§ **What you should do**
Begin at the line containing "Continue the Blender" and stop at the line containing "pitted sandstone bulge"; copy those lines exactly, ends included, and nothing else.
--- BEGIN Given data ---
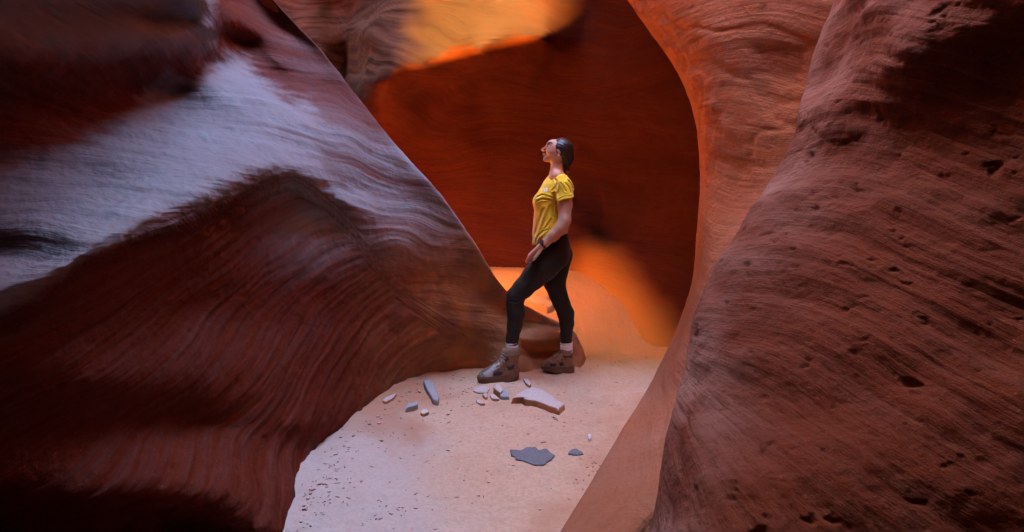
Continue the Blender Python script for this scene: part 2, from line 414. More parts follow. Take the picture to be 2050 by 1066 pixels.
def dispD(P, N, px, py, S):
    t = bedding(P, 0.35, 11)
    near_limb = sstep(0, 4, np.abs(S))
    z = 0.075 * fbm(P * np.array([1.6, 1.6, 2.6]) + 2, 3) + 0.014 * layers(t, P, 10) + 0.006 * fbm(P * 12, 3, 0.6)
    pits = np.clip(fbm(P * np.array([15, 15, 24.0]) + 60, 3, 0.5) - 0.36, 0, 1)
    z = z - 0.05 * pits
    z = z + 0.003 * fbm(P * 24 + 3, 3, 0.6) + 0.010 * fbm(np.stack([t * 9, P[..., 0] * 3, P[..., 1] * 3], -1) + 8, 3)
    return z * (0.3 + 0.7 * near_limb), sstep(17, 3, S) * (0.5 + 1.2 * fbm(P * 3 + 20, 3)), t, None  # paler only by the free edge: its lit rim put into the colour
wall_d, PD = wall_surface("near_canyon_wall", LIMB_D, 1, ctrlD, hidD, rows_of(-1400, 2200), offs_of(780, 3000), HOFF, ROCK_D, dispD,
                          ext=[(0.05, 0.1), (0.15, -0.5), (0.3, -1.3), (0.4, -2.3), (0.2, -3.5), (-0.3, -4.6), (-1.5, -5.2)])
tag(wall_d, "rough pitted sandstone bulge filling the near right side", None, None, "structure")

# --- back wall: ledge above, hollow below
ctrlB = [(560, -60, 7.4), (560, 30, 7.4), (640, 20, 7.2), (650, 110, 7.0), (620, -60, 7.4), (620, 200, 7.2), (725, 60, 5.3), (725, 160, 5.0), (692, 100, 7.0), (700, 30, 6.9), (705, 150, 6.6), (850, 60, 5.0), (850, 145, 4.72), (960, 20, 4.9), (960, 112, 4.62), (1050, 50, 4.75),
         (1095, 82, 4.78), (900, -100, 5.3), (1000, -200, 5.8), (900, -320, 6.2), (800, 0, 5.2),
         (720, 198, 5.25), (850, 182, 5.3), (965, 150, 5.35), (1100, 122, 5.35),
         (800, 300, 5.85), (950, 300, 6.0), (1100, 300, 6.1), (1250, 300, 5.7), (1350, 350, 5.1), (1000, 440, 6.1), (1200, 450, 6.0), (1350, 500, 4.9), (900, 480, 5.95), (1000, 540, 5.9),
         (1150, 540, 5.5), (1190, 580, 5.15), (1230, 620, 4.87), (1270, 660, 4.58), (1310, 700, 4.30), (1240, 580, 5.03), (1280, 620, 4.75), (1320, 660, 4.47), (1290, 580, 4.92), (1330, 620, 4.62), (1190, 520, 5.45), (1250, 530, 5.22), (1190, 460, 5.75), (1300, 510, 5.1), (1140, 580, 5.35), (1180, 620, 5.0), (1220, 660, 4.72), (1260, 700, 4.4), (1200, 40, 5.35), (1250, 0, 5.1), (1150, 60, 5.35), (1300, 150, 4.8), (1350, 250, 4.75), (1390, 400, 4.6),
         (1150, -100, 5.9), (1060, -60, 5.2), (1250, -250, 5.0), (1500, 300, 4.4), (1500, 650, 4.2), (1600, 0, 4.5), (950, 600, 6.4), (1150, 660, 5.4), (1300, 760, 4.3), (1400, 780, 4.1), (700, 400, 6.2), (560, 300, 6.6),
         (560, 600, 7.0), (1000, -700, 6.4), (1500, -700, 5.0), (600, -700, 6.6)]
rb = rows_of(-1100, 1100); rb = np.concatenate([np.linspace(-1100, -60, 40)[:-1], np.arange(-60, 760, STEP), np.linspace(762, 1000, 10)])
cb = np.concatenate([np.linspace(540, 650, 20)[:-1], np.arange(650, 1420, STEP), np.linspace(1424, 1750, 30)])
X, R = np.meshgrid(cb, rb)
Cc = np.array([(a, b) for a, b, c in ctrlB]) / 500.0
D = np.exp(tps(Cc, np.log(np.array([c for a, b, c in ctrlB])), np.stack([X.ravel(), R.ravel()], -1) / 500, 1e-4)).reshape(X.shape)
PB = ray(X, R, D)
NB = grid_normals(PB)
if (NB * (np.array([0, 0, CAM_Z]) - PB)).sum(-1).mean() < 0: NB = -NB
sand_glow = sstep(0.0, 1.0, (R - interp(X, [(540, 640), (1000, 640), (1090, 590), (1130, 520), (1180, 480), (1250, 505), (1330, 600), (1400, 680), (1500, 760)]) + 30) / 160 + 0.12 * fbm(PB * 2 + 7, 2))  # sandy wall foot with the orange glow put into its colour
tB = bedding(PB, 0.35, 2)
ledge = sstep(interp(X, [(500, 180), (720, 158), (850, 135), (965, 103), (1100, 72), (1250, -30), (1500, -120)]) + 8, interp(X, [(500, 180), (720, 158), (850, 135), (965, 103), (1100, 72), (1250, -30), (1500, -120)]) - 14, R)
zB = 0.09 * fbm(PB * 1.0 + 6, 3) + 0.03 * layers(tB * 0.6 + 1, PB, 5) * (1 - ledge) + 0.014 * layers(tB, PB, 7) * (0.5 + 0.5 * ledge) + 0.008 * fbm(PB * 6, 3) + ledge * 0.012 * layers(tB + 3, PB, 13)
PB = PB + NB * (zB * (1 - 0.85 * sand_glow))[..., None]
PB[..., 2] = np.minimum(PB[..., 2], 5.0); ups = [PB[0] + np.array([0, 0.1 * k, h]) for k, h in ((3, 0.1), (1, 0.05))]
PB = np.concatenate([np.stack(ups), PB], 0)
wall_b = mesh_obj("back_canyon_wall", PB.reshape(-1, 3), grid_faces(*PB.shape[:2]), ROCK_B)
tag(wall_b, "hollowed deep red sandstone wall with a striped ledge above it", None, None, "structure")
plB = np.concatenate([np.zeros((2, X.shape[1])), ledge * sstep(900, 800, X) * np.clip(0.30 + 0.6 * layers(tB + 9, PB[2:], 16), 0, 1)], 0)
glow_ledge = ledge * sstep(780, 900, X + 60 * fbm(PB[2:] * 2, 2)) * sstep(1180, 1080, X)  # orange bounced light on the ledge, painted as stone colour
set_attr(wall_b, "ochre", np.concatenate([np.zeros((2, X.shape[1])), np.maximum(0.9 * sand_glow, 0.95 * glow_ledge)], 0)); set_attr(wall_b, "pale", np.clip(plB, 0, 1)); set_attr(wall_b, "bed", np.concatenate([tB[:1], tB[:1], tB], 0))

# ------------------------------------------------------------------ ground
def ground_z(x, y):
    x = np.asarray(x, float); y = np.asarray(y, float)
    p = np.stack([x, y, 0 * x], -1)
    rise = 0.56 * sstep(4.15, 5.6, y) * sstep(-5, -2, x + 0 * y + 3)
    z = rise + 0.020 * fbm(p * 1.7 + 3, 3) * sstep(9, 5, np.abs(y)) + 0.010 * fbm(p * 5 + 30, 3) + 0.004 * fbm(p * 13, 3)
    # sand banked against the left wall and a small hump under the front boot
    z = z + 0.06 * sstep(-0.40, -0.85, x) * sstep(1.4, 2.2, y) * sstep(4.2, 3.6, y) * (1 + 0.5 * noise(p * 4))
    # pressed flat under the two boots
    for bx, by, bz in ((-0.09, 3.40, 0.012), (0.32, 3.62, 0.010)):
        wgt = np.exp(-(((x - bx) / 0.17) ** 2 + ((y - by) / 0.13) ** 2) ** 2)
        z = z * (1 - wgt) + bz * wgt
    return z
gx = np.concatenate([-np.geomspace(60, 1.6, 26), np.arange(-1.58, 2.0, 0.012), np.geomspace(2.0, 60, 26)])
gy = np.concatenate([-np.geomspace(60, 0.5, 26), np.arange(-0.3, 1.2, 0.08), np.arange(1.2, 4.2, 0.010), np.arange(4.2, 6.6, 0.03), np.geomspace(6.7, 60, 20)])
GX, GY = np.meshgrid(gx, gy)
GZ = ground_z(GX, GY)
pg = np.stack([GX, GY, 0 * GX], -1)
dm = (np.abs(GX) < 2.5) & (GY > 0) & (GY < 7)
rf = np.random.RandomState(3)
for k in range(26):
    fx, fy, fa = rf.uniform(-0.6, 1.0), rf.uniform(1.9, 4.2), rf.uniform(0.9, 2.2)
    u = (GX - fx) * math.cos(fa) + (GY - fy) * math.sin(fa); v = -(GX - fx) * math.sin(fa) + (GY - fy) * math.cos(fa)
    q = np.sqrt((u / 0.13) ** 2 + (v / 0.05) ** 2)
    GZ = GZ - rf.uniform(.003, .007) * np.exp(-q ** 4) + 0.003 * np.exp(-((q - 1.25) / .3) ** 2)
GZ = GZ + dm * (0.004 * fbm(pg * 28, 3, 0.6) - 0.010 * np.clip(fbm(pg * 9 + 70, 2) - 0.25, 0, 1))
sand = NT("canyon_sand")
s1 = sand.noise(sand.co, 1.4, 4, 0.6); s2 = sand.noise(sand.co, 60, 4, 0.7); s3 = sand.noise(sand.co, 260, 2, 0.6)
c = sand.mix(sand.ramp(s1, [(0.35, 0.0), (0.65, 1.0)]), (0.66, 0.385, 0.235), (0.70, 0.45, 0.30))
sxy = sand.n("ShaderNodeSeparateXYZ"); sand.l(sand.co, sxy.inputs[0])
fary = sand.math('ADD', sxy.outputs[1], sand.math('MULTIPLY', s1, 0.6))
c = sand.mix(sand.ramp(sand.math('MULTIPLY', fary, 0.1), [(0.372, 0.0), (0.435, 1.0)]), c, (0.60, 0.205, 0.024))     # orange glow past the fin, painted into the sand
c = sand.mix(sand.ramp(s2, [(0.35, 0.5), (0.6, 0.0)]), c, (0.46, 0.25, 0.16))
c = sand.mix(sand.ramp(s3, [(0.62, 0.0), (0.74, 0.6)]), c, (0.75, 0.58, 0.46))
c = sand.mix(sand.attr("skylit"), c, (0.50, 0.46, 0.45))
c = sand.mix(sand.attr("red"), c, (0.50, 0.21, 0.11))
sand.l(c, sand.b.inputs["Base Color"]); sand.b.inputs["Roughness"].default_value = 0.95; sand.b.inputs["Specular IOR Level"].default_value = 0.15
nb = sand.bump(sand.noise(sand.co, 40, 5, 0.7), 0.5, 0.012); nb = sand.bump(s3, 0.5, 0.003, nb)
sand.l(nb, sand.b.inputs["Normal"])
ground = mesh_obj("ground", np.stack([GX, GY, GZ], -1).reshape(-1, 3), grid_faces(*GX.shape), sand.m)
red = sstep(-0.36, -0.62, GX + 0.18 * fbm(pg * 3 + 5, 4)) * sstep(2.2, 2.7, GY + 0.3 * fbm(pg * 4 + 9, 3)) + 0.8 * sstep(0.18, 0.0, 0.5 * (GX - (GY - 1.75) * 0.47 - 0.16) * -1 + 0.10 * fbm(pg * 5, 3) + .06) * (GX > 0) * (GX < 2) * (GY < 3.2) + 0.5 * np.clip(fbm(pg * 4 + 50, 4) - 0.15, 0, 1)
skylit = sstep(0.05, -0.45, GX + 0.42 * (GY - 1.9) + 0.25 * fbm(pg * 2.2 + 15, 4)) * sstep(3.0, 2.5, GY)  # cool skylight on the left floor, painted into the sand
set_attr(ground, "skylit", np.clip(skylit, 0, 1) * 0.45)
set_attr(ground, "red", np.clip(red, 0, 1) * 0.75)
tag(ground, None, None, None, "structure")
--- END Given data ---
--- BEGIN Given data ---
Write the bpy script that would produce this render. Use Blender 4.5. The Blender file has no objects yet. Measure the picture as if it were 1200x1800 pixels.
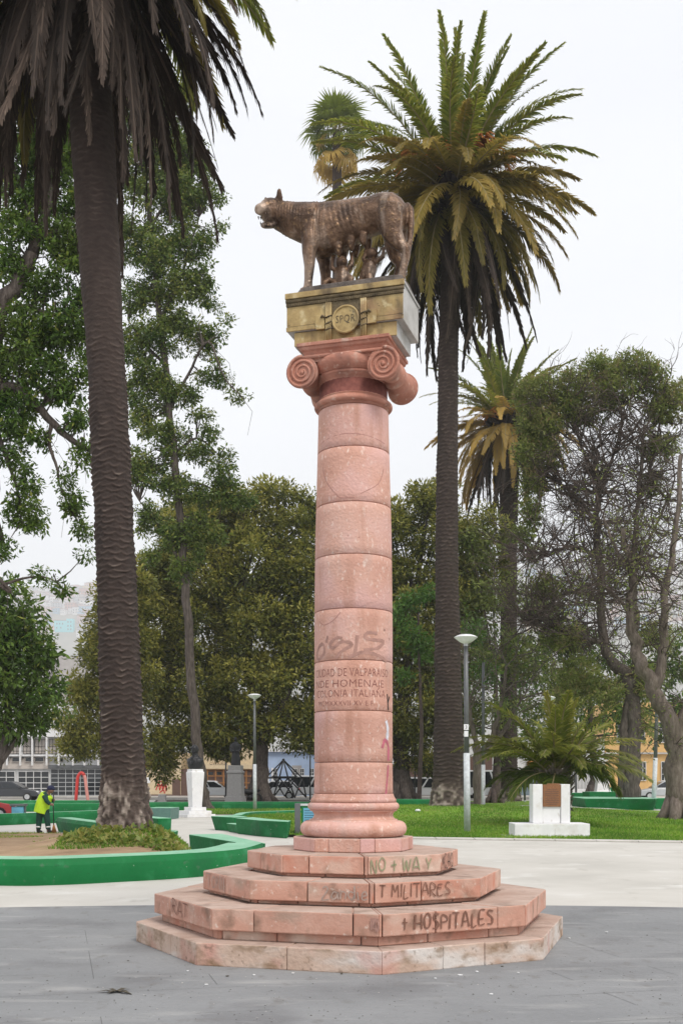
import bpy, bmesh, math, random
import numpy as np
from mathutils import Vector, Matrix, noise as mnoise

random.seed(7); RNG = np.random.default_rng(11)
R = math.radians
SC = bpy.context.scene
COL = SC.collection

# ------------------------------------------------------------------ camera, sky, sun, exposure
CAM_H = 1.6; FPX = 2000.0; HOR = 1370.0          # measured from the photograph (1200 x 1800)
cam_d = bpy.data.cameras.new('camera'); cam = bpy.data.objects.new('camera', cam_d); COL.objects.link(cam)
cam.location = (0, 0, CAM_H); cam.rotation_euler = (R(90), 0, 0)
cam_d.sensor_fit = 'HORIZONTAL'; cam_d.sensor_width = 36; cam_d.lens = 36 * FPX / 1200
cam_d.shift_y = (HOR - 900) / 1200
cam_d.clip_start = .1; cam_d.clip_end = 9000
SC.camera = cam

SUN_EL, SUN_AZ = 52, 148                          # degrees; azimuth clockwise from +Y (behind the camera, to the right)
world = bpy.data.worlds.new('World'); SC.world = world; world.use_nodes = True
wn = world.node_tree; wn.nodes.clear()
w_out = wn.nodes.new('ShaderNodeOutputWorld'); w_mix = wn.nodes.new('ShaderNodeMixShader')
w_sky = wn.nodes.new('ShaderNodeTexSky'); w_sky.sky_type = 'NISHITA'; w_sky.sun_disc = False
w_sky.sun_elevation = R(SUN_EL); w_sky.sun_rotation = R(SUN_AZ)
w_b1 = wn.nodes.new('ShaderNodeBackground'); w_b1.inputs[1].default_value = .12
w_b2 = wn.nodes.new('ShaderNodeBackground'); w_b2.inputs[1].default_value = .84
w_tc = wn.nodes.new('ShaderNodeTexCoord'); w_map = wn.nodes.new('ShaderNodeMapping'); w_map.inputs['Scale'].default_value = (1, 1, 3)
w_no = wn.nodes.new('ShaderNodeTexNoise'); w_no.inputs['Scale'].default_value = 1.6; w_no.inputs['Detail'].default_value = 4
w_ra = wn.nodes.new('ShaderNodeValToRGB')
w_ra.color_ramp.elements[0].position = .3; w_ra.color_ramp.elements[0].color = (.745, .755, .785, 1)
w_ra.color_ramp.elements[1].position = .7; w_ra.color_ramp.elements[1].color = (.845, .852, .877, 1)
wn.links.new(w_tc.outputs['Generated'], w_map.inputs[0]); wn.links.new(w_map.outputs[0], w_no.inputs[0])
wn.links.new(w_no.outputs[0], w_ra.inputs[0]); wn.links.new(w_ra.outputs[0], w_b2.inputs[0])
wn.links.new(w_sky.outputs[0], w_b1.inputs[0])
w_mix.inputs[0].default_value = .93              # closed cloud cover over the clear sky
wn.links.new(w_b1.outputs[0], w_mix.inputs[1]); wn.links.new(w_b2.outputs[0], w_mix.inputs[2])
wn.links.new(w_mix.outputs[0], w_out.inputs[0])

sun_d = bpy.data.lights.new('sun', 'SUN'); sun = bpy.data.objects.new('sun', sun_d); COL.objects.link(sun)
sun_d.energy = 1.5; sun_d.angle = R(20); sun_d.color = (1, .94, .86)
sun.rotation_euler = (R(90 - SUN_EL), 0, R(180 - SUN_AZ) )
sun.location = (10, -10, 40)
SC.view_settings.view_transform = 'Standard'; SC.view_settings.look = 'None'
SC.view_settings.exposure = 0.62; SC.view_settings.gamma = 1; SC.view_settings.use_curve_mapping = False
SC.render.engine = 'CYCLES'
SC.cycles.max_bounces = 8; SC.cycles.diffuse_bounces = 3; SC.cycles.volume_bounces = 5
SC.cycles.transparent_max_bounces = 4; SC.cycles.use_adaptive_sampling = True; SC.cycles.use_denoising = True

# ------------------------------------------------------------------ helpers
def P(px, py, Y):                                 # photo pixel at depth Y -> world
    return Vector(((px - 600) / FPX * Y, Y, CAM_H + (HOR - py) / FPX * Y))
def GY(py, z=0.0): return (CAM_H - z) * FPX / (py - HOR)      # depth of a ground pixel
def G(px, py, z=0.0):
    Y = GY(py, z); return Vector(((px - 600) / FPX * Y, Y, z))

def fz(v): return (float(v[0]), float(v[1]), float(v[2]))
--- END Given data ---
--- BEGIN Given data ---
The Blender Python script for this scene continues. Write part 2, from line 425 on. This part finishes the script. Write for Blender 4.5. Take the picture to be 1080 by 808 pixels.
--- END Given data ---
§ **Solution for this problem**
Continue the Blender Python script for this scene: part 2, from line 414. More parts follow. Take the picture to be 2050 by 1066 pixels.
def dispD(P, N, px, py, S):
    t = bedding(P, 0.35, 11)
    near_limb = sstep(0, 4, np.abs(S))
    z = 0.075 * fbm(P * np.array([1.6, 1.6, 2.6]) + 2, 3) + 0.014 * layers(t, P, 10) + 0.006 * fbm(P * 12, 3, 0.6)
    pits = np.clip(fbm(P * np.array([15, 15, 24.0]) + 60, 3, 0.5) - 0.36, 0, 1)
    z = z - 0.05 * pits
    z = z + 0.003 * fbm(P * 24 + 3, 3, 0.6) + 0.010 * fbm(np.stack([t * 9, P[..., 0] * 3, P[..., 1] * 3], -1) + 8, 3)
    return z * (0.3 + 0.7 * near_limb), sstep(17, 3, S) * (0.5 + 1.2 * fbm(P * 3 + 20, 3)), t, None  # paler only by the free edge: its lit rim put into the colour
wall_d, PD = wall_surface("near_canyon_wall", LIMB_D, 1, ctrlD, hidD, rows_of(-1400, 2200), offs_of(780, 3000), HOFF, ROCK_D, dispD,
                          ext=[(0.05, 0.1), (0.15, -0.5), (0.3, -1.3), (0.4, -2.3), (0.2, -3.5), (-0.3, -4.6), (-1.5, -5.2)])
tag(wall_d, "rough pitted sandstone bulge filling the near right side", None, None, "structure")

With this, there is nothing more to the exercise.